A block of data
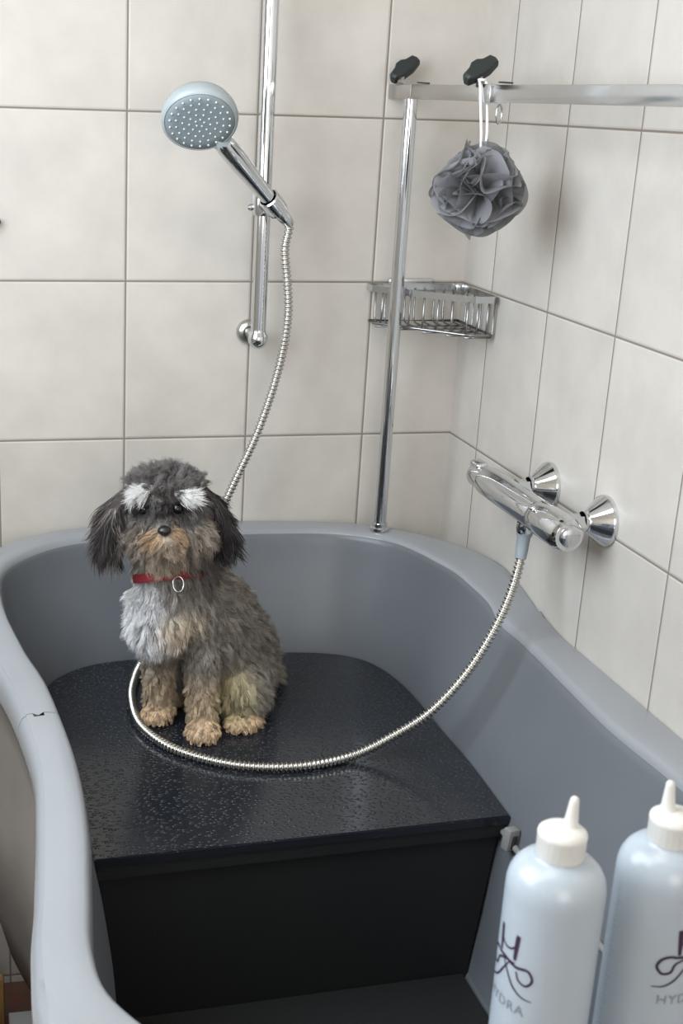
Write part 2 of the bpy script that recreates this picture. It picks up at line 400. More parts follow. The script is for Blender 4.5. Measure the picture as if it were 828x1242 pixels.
# black studded platform mat, its dark front panel, the lower floor mat, support rail and latch
def inset_at(i, z):  # inset of the inner wall at world height z
    d = z-ZR[i]; ds_ = [-q[1] for q in prof]; return float(np.interp(-d, ds_, [q[0] for q in prof])*ISC[i]+EXI[i]*min(1, -d/.15))
def clipped_plan(z, margin, ycut, front):
    pts = []
    for i in range(NS):
        p = IN[i]-NO[i]*(inset_at(i, z)+margin)
        if (p[1] > ycut) == (not front): pts.append(p)
    return pts
PZ = -.34
plan = list(smooth_loop([IN[i]-NO[i]*(inset_at(i, PZ)+.0030) for i in range(NS)], 34))
# rotate so list starts just behind the front edge on the left, travelling through the back
def yfront(x): return -.700+(x+.688)/.536*.024
keep = [p for p in (plan[nearest(-.72, -.74):]+plan[:nearest(-.72, -.74)]) if p[1] > yfront(p[0])+.004]
L0 = np.array([keep[0][0]+.0003, yfront(keep[0][0])]); R0 = np.array([keep[-1][0]-.0003, yfront(keep[-1][0])])
keep = [L0]+keep+[R0]
def prism(bm, pts, z0, z1):
    lo = [bm.verts.new((p[0], p[1], z0)) for p in pts]; hi = [bm.verts.new((p[0], p[1], z1)) for p in pts]
    n = len(pts); bm.faces.new(lo); bm.faces.new(hi[::-1])
    for k in range(n): bm.faces.new((lo[k], hi[k], hi[(k+1) % n], lo[(k+1) % n]))
    bmesh.ops.recalc_face_normals(bm, faces=bm.faces)
plat = thing('bath_platform', 'raised platform with a black studded rubber mat inside the tub, dog sitting on it', 'platform', (-.42, -.4, -.594))
bm = bmesh.new(); prism(bm, keep, PZ-.012, PZ); es = [e for e in bm.edges if abs(e.verts[0].co.z-PZ) < 1e-5 and abs(e.verts[1].co.z-PZ) < 1e-5]
bmesh.ops.bevel(bm, geom=es, offset=.0015, segments=2, affect='EDGES'); build('studded_mat', bm, M_MAT, plat, angle=35)
bm = bmesh.new(); prism(bm, [(p[0]*.992-.003, p[1]-.004 if p[1] > -.5 else p[1]+.002) for p in keep], PZ-.030, PZ-.0122); build('board', bm, M_RUBBER, plat, smooth=False)
bm = bmesh.new()   # front panel closing the space below the platform
f = [bm.verts.new(q) for q in ((-.6895, -.690, PZ-.0305), (-.157, -.667, PZ-.0305), (-.181, -.667, -.5935), (-.664, -.690, -.5935))]
g = [bm.verts.new(v.co+V(0, .012, 0)) for v in f]
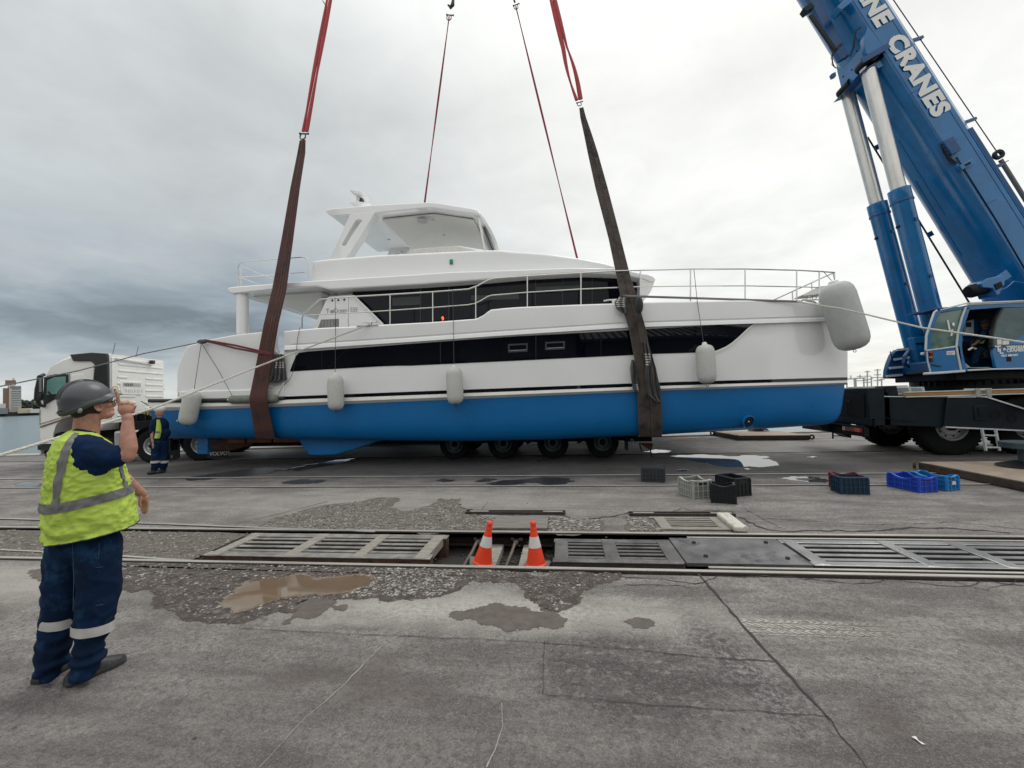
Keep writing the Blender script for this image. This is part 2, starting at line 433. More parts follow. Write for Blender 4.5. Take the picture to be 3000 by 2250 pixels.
    # brown oil blotches in front
    for (px, py, rx, ry) in ((1080, 1975, .2, .16), (850, 1990, .28, .12), (2600, 2110, .16, .12), (1150, 2040, .3, .1)):
        g = G(px, py); k = blob(g.x, g.y, rx, ry, 0.4, 0.8, 0.35); c = mixc(ma('MULTIPLY', k, 0.5), c, (0.085, 0.066, 0.062))
    # the roughened patch left of the long joint
    a0, a1 = G(1600, 1960), G(2120, 2010)
    k = blob((a0.x + a1.x) / 2, (a0.y + a1.y) / 2, 0.62, 0.42, -0.1, 0.35, 0.25)
    rp = ma('MULTIPLY', k, rng(nz(16, 6, 0.75), 0.44, 0.56))
    c = mixc(ma('MULTIPLY', rp, 0.42), c, (0.045, 0.044, 0.047))
    g0, g1 = G(2060, 1850), G(2330, 2100); k = blob((g0.x + g1.x) / 2, (g0.y + g1.y) / 2, .62, .17, math.atan2(g1.y - g0.y, g1.x - g0.x), 0.7, 0.25)
    rp2 = ma('MULTIPLY', k, rng(nz(24, 6, 0.75), 0.46, 0.54)); c = mixc(ma('MULTIPLY', rp2, 0.75), c, (0.04, 0.04, 0.045))
    L.new(c, b.inputs['Base Color'])
    L.new(rng(mid, 0.3, 0.7, 0.82, 0.62), b.inputs['Roughness']); b.inputs['Specular IOR Level'].default_value = 0.35
    h = ma('ADD', ma('MULTIPLY', grit, 0.5), ma('ADD', ma('MULTIPLY', fine, 0.9), ma('MULTIPLY', vor.outputs['Distance'], 0.5)))
    h = ma('ADD', h, ma('MULTIPLY', rp, -0.5))
    bp = N.new("ShaderNodeBump"); bp.inputs['Strength'].default_value = 1.0; bp.inputs['Distance'].default_value = 0.012
    L.new(h, bp.inputs['Height']); L.new(bp.outputs[0], b.inputs['Normal'])
    return m
ASPH = ground_material()
def quayY(x): return 13.9 + (x + 21.4) * 0.131
mb = MB()
FX0, FX1 = -90, 90
def quad(a, b_, c, d): mb.add([a, b_, c, d], [(0, 1, 2, 3)])
quad((FX0, -60, 0), (FX1, -60, 0), (FX1, YN - 0.075, 0), (FX0, YN - 0.075, 0))
quad((FX0, YN - .075, 0), (TXL, YN - .075, 0), (TXL, YF + .075, 0), (FX0, YF + .075, 0))
quad((TXR, YN - .075, 0), (FX1, YN - .075, 0), (FX1, YF + .075, 0), (TXR, YF + .075, 0))
quad((FX0, YF + .075, 0), (FX1, YF + .075, 0), (FX1, quayY(FX1), 0), (FX0, quayY(FX0), 0))
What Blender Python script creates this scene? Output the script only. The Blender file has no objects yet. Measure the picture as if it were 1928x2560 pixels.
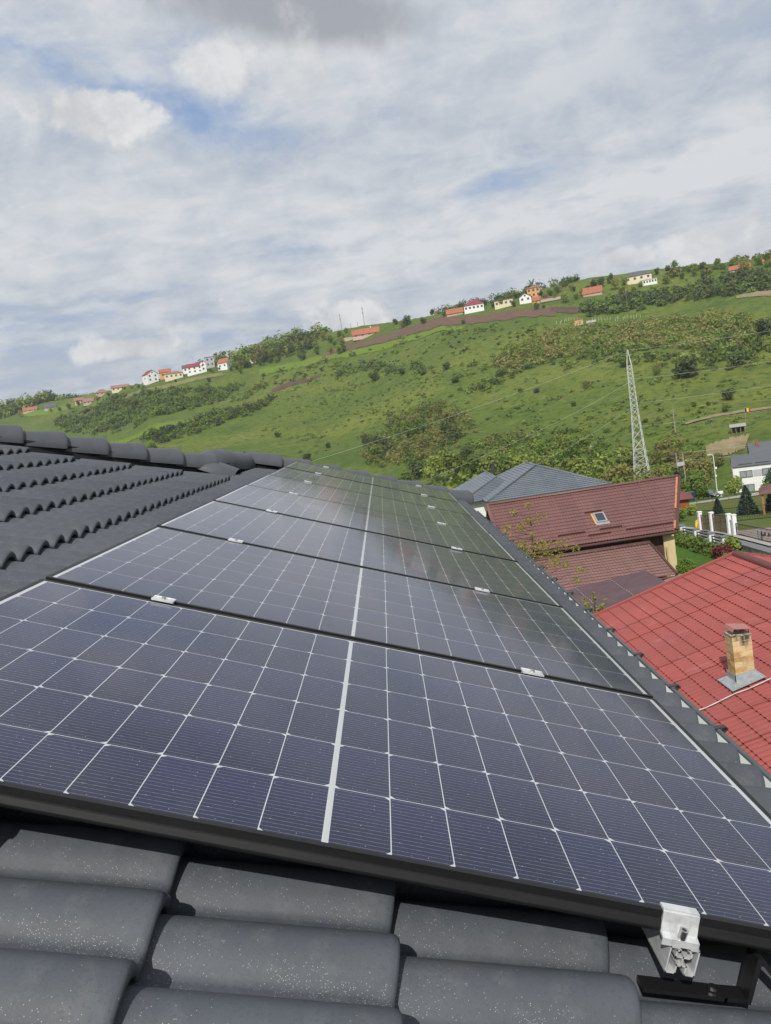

• **REQUIREMENTS**
Transcribe the full listing above exactly as it stands, minus the pictures.

• **FINISHED TASK**
Write part 2 of the bpy script that recreates this picture. It picks up at line 400. More parts follow. The script is for Blender 4.5. Measure the picture as if it were 828x1242 pixels.
# black studded platform mat, its dark front panel, the lower floor mat, support rail and latch
def inset_at(i, z):  # inset of the inner wall at world height z
    d = z-ZR[i]; ds_ = [-q[1] for q in prof]; return float(np.interp(-d, ds_, [q[0] for q in prof])*ISC[i]+EXI[i]*min(1, -d/.15))
def clipped_plan(z, margin, ycut, front):
    pts = []
    for i in range(NS):
        p = IN[i]-NO[i]*(inset_at(i, z)+margin)
        if (p[1] > ycut) == (not front): pts.append(p)
    return pts
PZ = -.34
plan = list(smooth_loop([IN[i]-NO[i]*(inset_at(i, PZ)+.0030) for i in range(NS)], 34))
# rotate so list starts just behind the front edge on the left, travelling through the back
def yfront(x): return -.700+(x+.688)/.536*.024
keep = [p for p in (plan[nearest(-.72, -.74):]+plan[:nearest(-.72, -.74)]) if p[1] > yfront(p[0])+.004]
L0 = np.array([keep[0][0]+.0003, yfront(keep[0][0])]); R0 = np.array([keep[-1][0]-.0003, yfront(keep[-1][0])])
keep = [L0]+keep+[R0]
def prism(bm, pts, z0, z1):
    lo = [bm.verts.new((p[0], p[1], z0)) for p in pts]; hi = [bm.verts.new((p[0], p[1], z1)) for p in pts]
    n = len(pts); bm.faces.new(lo); bm.faces.new(hi[::-1])
    for k in range(n): bm.faces.new((lo[k], hi[k], hi[(k+1) % n], lo[(k+1) % n]))
    bmesh.ops.recalc_face_normals(bm, faces=bm.faces)
plat = thing('bath_platform', 'raised platform with a black studded rubber mat inside the tub, dog sitting on it', 'platform', (-.42, -.4, -.594))
bm = bmesh.new(); prism(bm, keep, PZ-.012, PZ); es = [e for e in bm.edges if abs(e.verts[0].co.z-PZ) < 1e-5 and abs(e.verts[1].co.z-PZ) < 1e-5]
bmesh.ops.bevel(bm, geom=es, offset=.0015, segments=2, affect='EDGES'); build('studded_mat', bm, M_MAT, plat, angle=35)
bm = bmesh.new(); prism(bm, [(p[0]*.992-.003, p[1]-.004 if p[1] > -.5 else p[1]+.002) for p in keep], PZ-.030, PZ-.0122); build('board', bm, M_RUBBER, plat, smooth=False)
bm = bmesh.new()   # front panel closing the space below the platform
f = [bm.verts.new(q) for q in ((-.6895, -.690, PZ-.0305), (-.157, -.667, PZ-.0305), (-.181, -.667, -.5935), (-.664, -.690, -.5935))]
g = [bm.verts.new(v.co+V(0, .012, 0)) for v in f]
Keep writing the Blender script for this image. This is part 2, starting at line 433. More parts follow. Write for Blender 4.5. Take the picture to be 3000 by 2250 pixels.
    # brown oil blotches in front
    for (px, py, rx, ry) in ((1080, 1975, .2, .16), (850, 1990, .28, .12), (2600, 2110, .16, .12), (1150, 2040, .3, .1)):
        g = G(px, py); k = blob(g.x, g.y, rx, ry, 0.4, 0.8, 0.35); c = mixc(ma('MULTIPLY', k, 0.5), c, (0.085, 0.066, 0.062))
    # the roughened patch left of the long joint
    a0, a1 = G(1600, 1960), G(2120, 2010)
    k = blob((a0.x + a1.x) / 2, (a0.y + a1.y) / 2, 0.62, 0.42, -0.1, 0.35, 0.25)
    rp = ma('MULTIPLY', k, rng(nz(16, 6, 0.75), 0.44, 0.56))
    c = mixc(ma('MULTIPLY', rp, 0.42), c, (0.045, 0.044, 0.047))
    g0, g1 = G(2060, 1850), G(2330, 2100); k = blob((g0.x + g1.x) / 2, (g0.y + g1.y) / 2, .62, .17, math.atan2(g1.y - g0.y, g1.x - g0.x), 0.7, 0.25)
    rp2 = ma('MULTIPLY', k, rng(nz(24, 6, 0.75), 0.46, 0.54)); c = mixc(ma('MULTIPLY', rp2, 0.75), c, (0.04, 0.04, 0.045))
    L.new(c, b.inputs['Base Color'])
    L.new(rng(mid, 0.3, 0.7, 0.82, 0.62), b.inputs['Roughness']); b.inputs['Specular IOR Level'].default_value = 0.35
    h = ma('ADD', ma('MULTIPLY', grit, 0.5), ma('ADD', ma('MULTIPLY', fine, 0.9), ma('MULTIPLY', vor.outputs['Distance'], 0.5)))
    h = ma('ADD', h, ma('MULTIPLY', rp, -0.5))
    bp = N.new("ShaderNodeBump"); bp.inputs['Strength'].default_value = 1.0; bp.inputs['Distance'].default_value = 0.012
    L.new(h, bp.inputs['Height']); L.new(bp.outputs[0], b.inputs['Normal'])
    return m
ASPH = ground_material()
def quayY(x): return 13.9 + (x + 21.4) * 0.131
mb = MB()
FX0, FX1 = -90, 90
def quad(a, b_, c, d): mb.add([a, b_, c, d], [(0, 1, 2, 3)])
quad((FX0, -60, 0), (FX1, -60, 0), (FX1, YN - 0.075, 0), (FX0, YN - 0.075, 0))
quad((FX0, YN - .075, 0), (TXL, YN - .075, 0), (TXL, YF + .075, 0), (FX0, YF + .075, 0))
quad((TXR, YN - .075, 0), (FX1, YN - .075, 0), (FX1, YF + .075, 0), (TXR, YF + .075, 0))
quad((FX0, YF + .075, 0), (FX1, YF + .075, 0), (FX1, quayY(FX1), 0), (FX0, quayY(FX0), 0))
What Blender Python script creates this scene? Output the script only. The Blender file has no objects yet. Measure the picture as if it were 1928x2560 pixels.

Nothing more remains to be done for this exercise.